Who gives you the Internet?

Iran and Russia are becoming Internet provider nexuses to other countries. Dyn Research wrote about shifts in 2013 that led states in the Persian Gulf to seek out additional Internet providers.

Sometimes, it takes a real disaster to create something genuinely new. March 2013 was a month of disasters in the Middle Eastern, South Asian, and East African Internet, with major submarine cable cuts affecting SMW3, SMW4, IMEWE, EIG, SEACOM, and TE-North.

One of the “genuinely new” Internet traffic paths that emerged in response is a counterintuitive terrestrial route, linking the ancient Indian Ocean trade empire of Oman with the Internet markets of Western Europe, by way of Iran, Azerbaijan, and the Russian Caucasus. As we’ll see, its effects are now being felt across the region, from Pakistan, to Gulf states like Bahrain and Oman, to Kenya.

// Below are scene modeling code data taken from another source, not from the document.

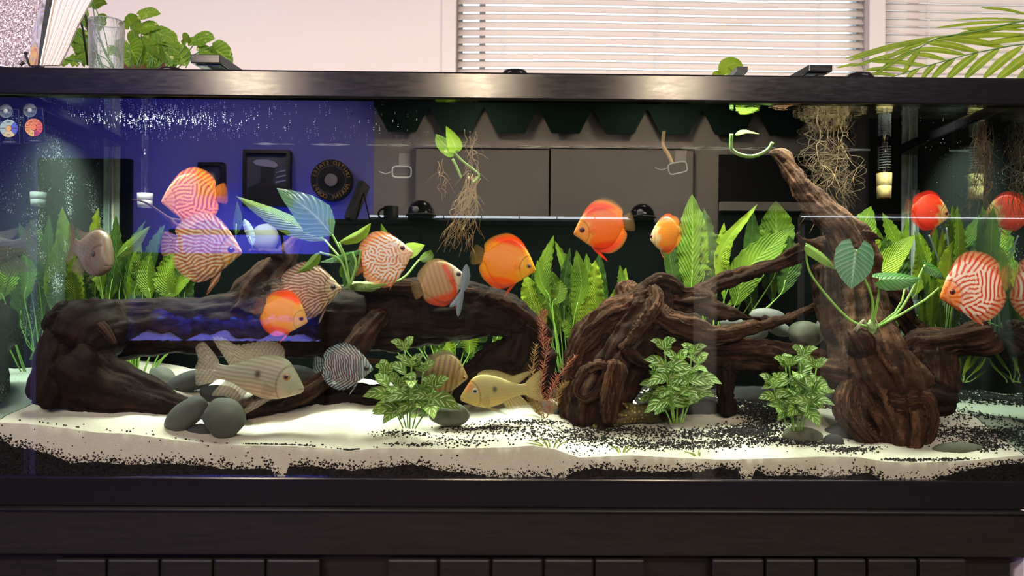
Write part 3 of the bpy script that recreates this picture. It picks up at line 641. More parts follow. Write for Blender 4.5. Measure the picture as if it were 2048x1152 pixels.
# ---- driftwood
def wood_mat(name, c0, c1, c2, rough=.8, bd=.003):
    q = Mat(name); q.b.inputs['Roughness'].default_value = rough; q.b.inputs['Specular IOR Level'].default_value = .10
    at = q.n('ShaderNodeAttribute', attribute_name='grain'); mp = q.n('ShaderNodeMapping'); mp.inputs['Scale'].default_value = (1.9, 1.9, 3.2); q.l(at.outputs['Vector'], mp.inputs[0])
    n1 = q.noise(mp.outputs[0], 2.2, 8, .70, .8); n2 = q.noise(q.coord(), 13, 5, .65)
    c = q.ramp(n1, [(.30, c0), (.5, c1), (.68, c2)]); mx = q.n('ShaderNodeMix', data_type='RGBA', blend_type='MULTIPLY'); mx.inputs[0].default_value = .85
    q.l(c, mx.inputs[6]); q.l(q.ramp(n2, [(.3, (.35, .33, .33)), (.65, (1.1, 1.0, .95))]), mx.inputs[7]); q.l(mx.outputs[2], q.b.inputs['Base Color'])
    n3 = q.noise(q.coord(), 380, 3, .7); ad = q.n('ShaderNodeMath', operation='MULTIPLY_ADD'); q.l(n3, ad.inputs[0]); ad.inputs[1].default_value = .3; q.l(n1, ad.inputs[2]); q.bump(ad.outputs[0], 1.0, bd); return q.m
m_wd = wood_mat('dark_driftwood', (.004, .002, .0014), (.010, .0045, .003), (.030, .0125, .007), .6, .002)
m_wr = wood_mat('brown_driftwood', (.010, .005, .003), (.052, .025, .014), (.20, .105, .060))
m_wm = wood_mat('mid_driftwood', (.007, .0035, .0022), (.028, .013, .0075), (.105, .052, .030))
def limb(name, spec, mat, par, seed=0, flut=.16, nfl=5, n=None, m_=40, flat=1.0, lump=.12, ends=(1, 1), fl=None):
    """spec rows: px, py, y, radius px. One tapering limb, fluted along its grain."""
    L = sum(math.hypot(spec[i + 1][0] - spec[i][0], spec[i + 1][1] - spec[i][1]) for i in range(len(spec) - 1))
    n = n or int(max(14, min(120, L / 4)))
    A = spline(spec, n); pts = [P(r[0], r[1], r[2]) for r in A]; gr = []; rad = [max(.001, r[3]) * S(r[2]) for r in A]
    _, T, N = frames(pts); v = []; uv = []; f = []; cum = 0
    for i in range(n):
        if i: cum += (pts[i] - pts[i - 1]).length
        B_ = T[i].cross(N[i]); e = 1.0
        te = i / (n - 1); 
        if ends[0] and te < .06: e = min(e, math.sqrt(max(.02, te / .06)))
        if ends[1] and te > .94: e = min(e, math.sqrt(max(.02, (1 - te) / .06)))
        for k in range(m_ + 1):
            a = 2 * PI * k / m_
            d = N[i] * math.cos(a) + B_ * math.sin(a)
            r = rad[i] * e
            w_ = Vector((math.cos(a) * nfl * .35, math.sin(a) * nfl * .35, cum * 5 + seed * 7.7))
            g1 = mn.noise(w_); g1 = 1 - abs(g1) * 2.6
            g2 = mn.noise(Vector((math.cos(a) * nfl * 1.3, math.sin(a) * nfl * 1.3, cum * 9 + seed)))
            k_ = 1 + flut * (g1 - .45) + flut * .55 * g2 + lump * mn.noise(pts[i] * 22 + Vector((seed, 0, 0)) + d * .8)
            q_ = pts[i] + d * r * k_
            q_.y = pts[i].y + (q_.y - pts[i].y) * flat
            q_.y = min(max(q_.y, .006), TD - .004); q_.x = min(max(q_.x, TX0 + .003), TX1 - .003)
            v.append(q_); uv.append((k / m_, cum * 4 + seed * .37)); gr.append((math.cos(a) + seed * 1.7, math.sin(a), cum * 2.2))
    for i in range(n - 1):
        for k in range(m_): f.append((i * (m_ + 1) + k, i * (m_ + 1) + k + 1, (i + 1) * (m_ + 1) + k + 1, (i + 1) * (m_ + 1) + k))
    for i0, rev in ((0, True), (n - 1, False)):
        c = len(v); s0 = sum((v[i0 * (m_ + 1) + k] for k in range(m_)), Vector()) / m_; v.append(s0); uv.append((.5, cum * 4 * (i0 > 0))); gr.append((seed * 1.7, 0, cum * 2.2 * (i0 > 0)))
        for k in range(m_):
            a_, b_ = i0 * (m_ + 1) + k, i0 * (m_ + 1) + k + 1; f.append((c, b_, a_) if rev else (c, a_, b_))
    if par.name in HEAP and name in ('trunk', 'root', 'branch', 'knot') and max(r[3] for r in spec) >= 11:
        h = HEAP[par.name]; n_ = len(h[0]); h[0] += v; h[1] += [tuple(i_ + n_ for i_ in q_) for q_ in f]; h[2] += gr; h[3] += [MI[mat.name]] * len(v); return None
    o = mobj(name, v, f, mat, par, True, uv); setgrain(o.data, gr); return o
HEAP = {}; MI = {'dark_driftwood': 0, 'mid_driftwood': 1, 'brown_driftwood': 2}
def setgrain(me, gr):
    a_ = me.attributes.new('grain', 'FLOAT_VECTOR', 'POINT'); a_.data.foreach_set('vector', np.asarray(gr, np.float32).ravel())
def fuse(par, vox, amp, name='wood_body'):
    """Grows the heaped limbs of one driftwood into one continuous body and carves grain into it."""
    from mathutils.kdtree import KDTree
    V, F, G, MM = HEAP[par.name]
    me = bpy.data.meshes.new('t'); me.from_pydata([tuple(v) for v in V], [], F)
    o = bpy.data.objects.new('t', me); C.objects.link(o)
    md = o.modifiers.new('r', 'REMESH'); md.mode = 'VOXEL'; md.voxel_size = vox
    ms = o.modifiers.new('s', 'SMOOTH'); ms.factor = .5; ms.iterations = 2
    dg = bpy.context.evaluated_depsgraph_get(); m2 = bpy.data.meshes.new_from_object(o.evaluated_get(dg)); bpy.data.objects.remove(o)
    kd = KDTree(len(V))
    for i, v in enumerate(V): kd.insert(v, i)
    kd.balance()
    n = len(m2.vertices); co = np.empty(n * 3); m2.vertices.foreach_get('co', co); co = co.reshape(-1, 3); no = np.empty(n * 3); m2.vertex_normals.foreach_get('vector', no); no = no.reshape(-1, 3)
    g2 = np.empty((n, 3)); vm = np.empty(n, int)
    for i in range(n):
        k = kd.find(co[i]); g = G[k[1]]; g2[i] = g; vm[i] = MM[k[1]]
        w1_ = mn.noise(Vector((g[0] * 2.2, g[1] * 2.2, g[2] * 2.0))); w2_ = mn.noise(Vector((g[0] * 6, g[1] * 6, g[2] * 5 + 4)))
        w3_ = mn.noise(Vector(co[i] * 45)); w4_ = mn.noise(Vector((g[0] * 15, g[1] * 15, g[2] * 7)))
        co[i] += no[i] * amp * ((.5 - abs(w1_) * 2.4) * 1.0 + (.3 - abs(w2_) * 2.0) * .8 + w3_ * 1.1 + w4_ * .55 + mn.noise(Vector(co[i] * 16)) * 1.3)
    co[:, 1] = np.clip(co[:, 1], .006, TD - .004); co[:, 0] = np.clip(co[:, 0], TX0 + .003, TX1 - .003)
    m2.vertices.foreach_set('co', co.ravel()); setgrain(m2, g2)
    m2.materials.clear()
    for k in (m_wd, m_wm, m_wr): m2.materials.append(k)
    m2.polygons.foreach_set('material_index', [int(vm[p.vertices[0]]) for p in m2.polygons]); m2.polygons.foreach_set('use_smooth', [True] * len(m2.polygons))
    ob = bpy.data.objects.new(name, m2); C.objects.link(ob); ob.parent = par; ob.matrix_parent_inverse = Matrix.Translation(-par.location)
    m2.update(); return ob
def heap(o): HEAP[o.name] = [[], [], [], []]; KEEP.append(o); return o
KEEP = []
# left log
w1 = heap(empty('driftwood_log', P(260, 840, .15), 'big dark driftwood log with a slanted sawn end at the left', 'driftwood'))
limb('trunk', [(132, 698, .09, 40), (150, 672, .10, 68), (185, 660, .13, 68), (210, 660, .17, 62), (300, 655, .18, 60), (400, 655, .19, 60), (480, 648, .20, 66), (560, 636, .21, 84), (650, 640, .22, 74), (740, 634, .22, 60)], m_wd, w1, 1, .10, 4, m_=64, flat=.62, lump=.05, ends=(1, 0))
limb('root', [(142, 735, .10, 74), (154, 744, .10, 78), (195, 768, .11, 66), (260, 788, .12, 52), (330, 808, .11, 34), (390, 828, .11, 22), (420, 840, .11, 12)], m_wd, w1, 2, .12, 4, m_=64, flat=.7, lump=.06, ends=(1, 1))
limb('root', [(128, 600, .11, 12), (122, 640, .10, 28), (110, 700, .085, 34), (96, 765, .075, 38), (86, 796, .07, 34), (80, 808, .07, 24)], m_wd, w1, 41, .08, 4, m_=40, flat=.8, ends=(1, 1))
limb('branch', [(500, 640, .2, 56), (520, 585, .22, 44), (560, 535, .24, 30), (580, 500, .26, 18), (603, 470, .27, 10), (622, 458, .27, 5)], m_wm, w1, 3, .25, 5, m_=48, ends=(0, 1))
limb('branch', [(470, 600, .2, 20), (520, 560, .22, 18), (560, 520, .22, 13), (545, 508, .2, 8), (490, 500, .18, 4)], m_wd, w1, 4, .25, 5, m_=28)
limb('stub', [(185, 640, .10, 13), (205, 655, .085, 11), (222, 676, .08, 8), (230, 690, .08, 4)], m_wm, w1, 5, .15, 4, m_=24)
limb('twig', [(462, 505, .22, 3), (420, 470, .2, 3), (370, 445, .18, 3.5), (340, 438, .17, 4), (320, 424, .16, 2.6), (290, 405, .15, 1.9), (262, 398, .15, 1.2)], m_wr, w1, 6, .1, 3, m_=12)
limb('twig', [(340, 434, .17, 2.5), (350, 450, .17, 6), (358, 455, .17, 5), (353, 466, .16, 1.5)], m_wr, w1, 7, .1, 3, m_=12)
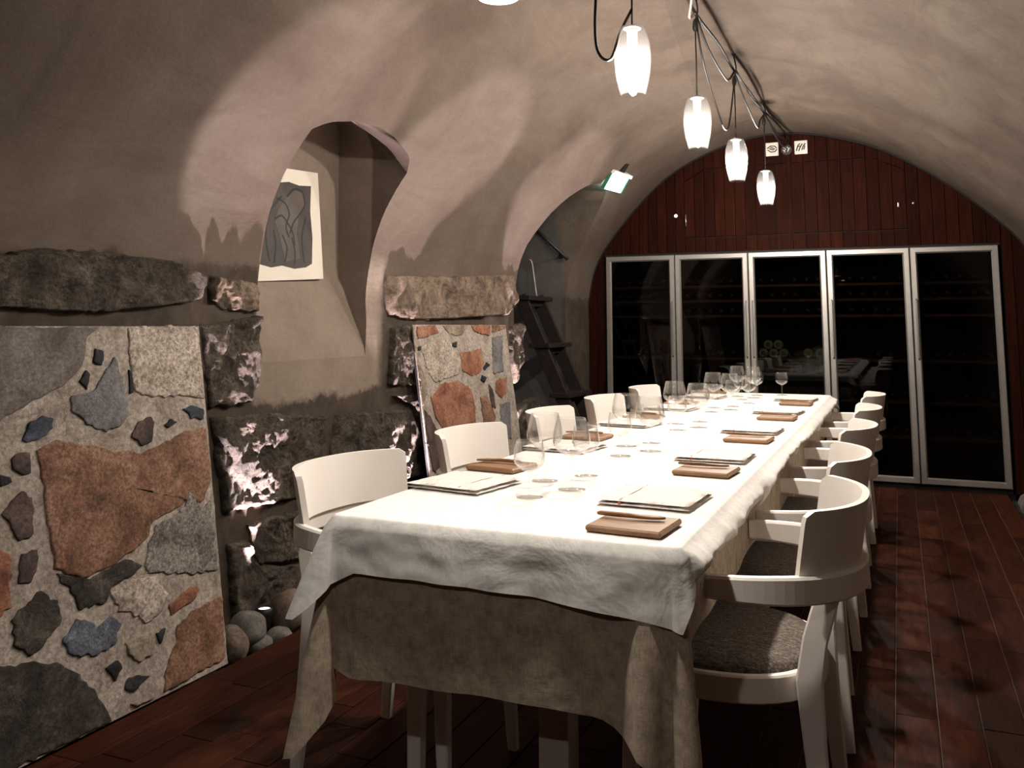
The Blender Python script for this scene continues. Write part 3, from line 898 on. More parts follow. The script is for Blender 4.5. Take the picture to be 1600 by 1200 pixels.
def cloth_mesh(name, off, top, L_of, flare_of, rows=18, thick=0.0025, step=0.02, seed=0):
    """tablecloth: top sheet plus skirt; L_of(side, u) hanging length, flare_of(side, u, t) outward swing
    perimeter runs near edge (left to right), right edge (near to far), far edge, left edge"""
    x0, x1, y0, y1 = TX0 - off, TX1 + off, TY0 - off, TY1 + off
    r = 0.022
    per = []
    def seg(p, q, n, s):
        k = max(2, int((Vector(q) - Vector(p)).length / step))
        for i in range(k):
            t = i / k
            per.append((p[0] + (q[0] - p[0]) * t, p[1] + (q[1] - p[1]) * t, n[0], n[1], s, t))
    def corner(cx, cy, a0, s):
        for i in range(14):
            a = a0 + (pi / 2) * i / 14
            per.append((cx + r * cos(a), cy + r * sin(a), cos(a), sin(a), s, i / 14))
    seg((x0 + r, y0), (x1 - r, y0), (0, -1), 'near'); corner(x1 - r, y0 + r, -pi / 2, 'near_right')
    seg((x1, y0 + r), (x1, y1 - r), (1, 0), 'right'); corner(x1 - r, y1 - r, 0, 'far_right')
    seg((x1 - r, y1), (x0 + r, y1), (0, 1), 'far'); corner(x0 + r, y1 - r, pi / 2, 'far_left')
    seg((x0, y1 - r), (x0, y0 + r), (-1, 0), 'left'); corner(x0 + r, y0 + r, pi, 'near_left')
    n = len(per)
    verts, faces = [], []
    br = 0.012
    ring = []
    # two rings on the top
    for inset in (0.0195, 0.0122):
        for (px, py, nx, ny, s, u) in per:
            verts.append((px - nx * inset, py - ny * inset, top))
    for k in range(1, 4):
        a = pi / 2 * k / 4
        for (px, py, nx, ny, s, u) in per:
            verts.append((px + nx * (br * sin(a) - 0.012), py + ny * (br * sin(a) - 0.012), top - br * (1 - cos(a))))
    for k in range(1, rows + 1):
        t = k / rows
        for (px, py, nx, ny, s, u) in per:
            L = L_of(s, u)
            f = flare_of(s, u, t)
            verts.append((px + nx * f, py + ny * f, top - br - (L - br) * t))
    R_ = 2 + 3 + rows
    for k in range(R_ - 1):
        for i in range(n):
            j = (i + 1) % n
            faces.append((k * n + i, k * n + j, (k + 1) * n + j, (k + 1) * n + i))
    # top field as strips
    faces.append(tuple(range(n - 1, -1, -1)))
    me = mesh_of(name, verts, faces)
    bm = bmesh.new(); bm.from_mesh(me)
    bmesh.ops.triangulate(bm, faces=[f for f in bm.faces if len(f.verts) > 4])
    bmesh.ops.recalc_face_normals(bm, faces=bm.faces[:])
    bm.to_mesh(me); bm.free()
    return me
def nz(a, b, c=0.0): return noise.noise(Vector((a, b, c)))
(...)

More recently, Russia started providing a new Internet link to North Korea. As reported by 38North, Russia Provides New Internet Connection to North Korea:

The connection, from TransTeleCom, began appearing in Internet routing databases at 09:08 UTC on Sunday, or around 17:38 Pyongyang time on Sunday evening.

Before this additional route became available, China was the only provider of Internet access to the country’s sole ISP.

Until now, Internet users in North Korea and those outside accessing North Korean websites were all funneled along the same route connecting North Korean ISP Star JV and the global Internet: A China Unicom link that has been in operation since 2010.

This additional link makes the country’s access to the Internet less precarious and vulnerable to disconnection by attackers.

More than once the link has been the target of denial of service attacks. Most were claimed by the “Anonymous” hacking collective, but on at least one previous occasion, many wondered if US intelligence services had carried out the action.